Depending on where you are based, an employment contract could be valid without anything in writing. For example, in the UK employers can go for two months without providing their workers with written contracts. However, there is no legal requirement for a written contract in the US, so in theory you could use a verbal or implied agreement regardless of how long somebody works for you.
However, implementing a written contract from day one is always preferable. It will clearly set out the responsibilities of both your organization and the new employee, and give you strong legal protection should anything go wrong. If you fire somebody for failing to conduct their duties, they might have grounds to sue for wrongful dismissal if you don’t have a written agreement of what those duties were.
So, what should go in an employment contract? There are some universal aspects you should aim to include; as well as some to avoid at all costs. Here is what you should and shouldn’t do when it comes to employment contracts:
You should: be clear about probation
One of the benefits of an employment contract is you can lay out the exact terms of a new employee’s probationary period, giving you a chance to try them out and, if necessary, let them go if they’re a poor fit for your organization.
However, it’s important to look at it from the employee’s point of view. Without clarity over the terms of their probation, a new worker can find the start of a new job stressful and may develop a poor relationship with your company.
If you can provide as much job security as possible with clear terms in your employment contract, you’ll have a much better chance of retaining top talent.
You shouldn’t: use probationary periods unnecessarily
Having a probationary period can be useful, but it can also be a hindrance. If you’re operating somewhere with at-will termination - such as the US - you’ll always have the ability to let an employee go as long as you’re not doing so for discriminatory reasons. In this case, a probationary period could send the wrong message.

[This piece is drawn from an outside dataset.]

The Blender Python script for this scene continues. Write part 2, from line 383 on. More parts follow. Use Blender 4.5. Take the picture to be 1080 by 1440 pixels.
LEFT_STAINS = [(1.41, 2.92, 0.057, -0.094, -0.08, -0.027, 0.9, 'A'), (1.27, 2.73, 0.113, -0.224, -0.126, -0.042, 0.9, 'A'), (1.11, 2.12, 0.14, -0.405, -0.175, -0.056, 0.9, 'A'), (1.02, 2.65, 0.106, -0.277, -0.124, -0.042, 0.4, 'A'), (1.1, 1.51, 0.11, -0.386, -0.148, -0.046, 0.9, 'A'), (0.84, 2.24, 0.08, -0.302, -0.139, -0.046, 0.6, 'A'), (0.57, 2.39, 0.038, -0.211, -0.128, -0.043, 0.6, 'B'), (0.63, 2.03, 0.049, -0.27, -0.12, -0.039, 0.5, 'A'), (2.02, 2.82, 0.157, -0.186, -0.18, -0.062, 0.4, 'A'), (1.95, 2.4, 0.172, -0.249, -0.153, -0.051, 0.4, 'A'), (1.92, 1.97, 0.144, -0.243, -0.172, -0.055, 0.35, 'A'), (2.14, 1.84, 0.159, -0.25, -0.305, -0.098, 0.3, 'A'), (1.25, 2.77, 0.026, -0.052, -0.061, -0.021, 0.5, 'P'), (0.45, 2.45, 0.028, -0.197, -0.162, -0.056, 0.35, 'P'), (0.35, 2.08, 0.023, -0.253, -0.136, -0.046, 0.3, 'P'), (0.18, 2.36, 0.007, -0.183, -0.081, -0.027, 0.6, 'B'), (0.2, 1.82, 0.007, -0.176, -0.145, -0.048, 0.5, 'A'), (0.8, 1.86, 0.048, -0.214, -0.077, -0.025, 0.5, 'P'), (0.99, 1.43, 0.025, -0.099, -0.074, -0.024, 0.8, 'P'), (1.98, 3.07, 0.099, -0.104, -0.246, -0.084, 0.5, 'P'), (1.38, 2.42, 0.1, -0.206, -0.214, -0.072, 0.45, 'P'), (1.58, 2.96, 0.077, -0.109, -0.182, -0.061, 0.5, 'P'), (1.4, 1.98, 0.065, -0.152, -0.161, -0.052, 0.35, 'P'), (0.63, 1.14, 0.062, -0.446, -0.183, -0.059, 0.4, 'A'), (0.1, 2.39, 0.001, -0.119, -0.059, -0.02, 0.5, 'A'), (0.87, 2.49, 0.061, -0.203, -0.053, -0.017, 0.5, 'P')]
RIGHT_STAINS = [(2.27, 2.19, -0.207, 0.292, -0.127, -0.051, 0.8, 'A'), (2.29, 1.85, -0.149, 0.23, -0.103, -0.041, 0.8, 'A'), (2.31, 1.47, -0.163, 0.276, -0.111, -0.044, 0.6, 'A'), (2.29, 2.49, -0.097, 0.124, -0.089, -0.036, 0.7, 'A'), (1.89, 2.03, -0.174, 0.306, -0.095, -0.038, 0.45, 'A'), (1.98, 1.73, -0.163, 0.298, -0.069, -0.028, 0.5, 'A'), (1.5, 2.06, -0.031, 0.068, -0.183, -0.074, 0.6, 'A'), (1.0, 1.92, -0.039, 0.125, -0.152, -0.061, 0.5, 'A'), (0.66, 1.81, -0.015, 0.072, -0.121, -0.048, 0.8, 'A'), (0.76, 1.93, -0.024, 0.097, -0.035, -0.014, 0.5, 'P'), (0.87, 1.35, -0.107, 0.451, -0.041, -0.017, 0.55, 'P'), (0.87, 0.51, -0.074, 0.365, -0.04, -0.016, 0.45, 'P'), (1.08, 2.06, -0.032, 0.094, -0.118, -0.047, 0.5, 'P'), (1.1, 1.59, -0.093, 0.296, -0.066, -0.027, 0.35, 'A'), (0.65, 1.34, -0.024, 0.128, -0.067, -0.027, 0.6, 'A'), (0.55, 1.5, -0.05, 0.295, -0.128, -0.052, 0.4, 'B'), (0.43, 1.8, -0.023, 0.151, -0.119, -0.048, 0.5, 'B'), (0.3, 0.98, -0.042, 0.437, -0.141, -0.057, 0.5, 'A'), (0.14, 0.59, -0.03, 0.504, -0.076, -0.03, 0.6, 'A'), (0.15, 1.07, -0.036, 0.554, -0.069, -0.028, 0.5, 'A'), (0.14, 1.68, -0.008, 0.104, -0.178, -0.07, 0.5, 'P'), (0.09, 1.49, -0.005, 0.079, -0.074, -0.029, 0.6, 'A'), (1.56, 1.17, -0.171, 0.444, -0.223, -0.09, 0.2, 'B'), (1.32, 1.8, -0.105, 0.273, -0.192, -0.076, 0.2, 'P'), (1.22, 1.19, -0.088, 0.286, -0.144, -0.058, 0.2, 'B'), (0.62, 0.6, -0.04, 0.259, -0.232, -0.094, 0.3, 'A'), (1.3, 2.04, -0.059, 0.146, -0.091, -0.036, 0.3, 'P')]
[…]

Some HR professionals believe employees can start thinking that once their probation is over, they’re protected from termination. This can lead to a drop in performance. You might even find the way your probation terms are worded in the employment contract removes your organization’s right to terminate at will.
Instead, you should make sure your contract clearly outlines the circumstances under which you can terminate employees. If you can do so at-will, make sure that’s stated in the contract.
You should: protect against disclosure
When you hire somebody new, they’ll immediately be exposed to the way your organization works, your trade secrets, projects and more. That information could be valuable to your competitors, so you should try to protect it wherever possible. One way to do this is to include a non-disclosure agreement (NDA) in your contracts.
You shouldn’t: be unreasonable in your terms
When it comes to NDAs, you shouldn’t push your luck. Forbes senior contributor Heidi Lynne Kurter points out that many companies have restrictive NDAs that prevent employees from speaking out against abuse or discrimination, leading to workers feeling silenced and bad press for their employers.
In some countries, NDAs can’t prevent employees from whistleblowing or reporting illegal activity. However, even if you can legally prevent employees from speaking out, the more unreasonable the NDA is, the less likely it will hold up in court. In addition, NDAs that make your workplace feel less safe or trusting of employees will cause you to lose top talent.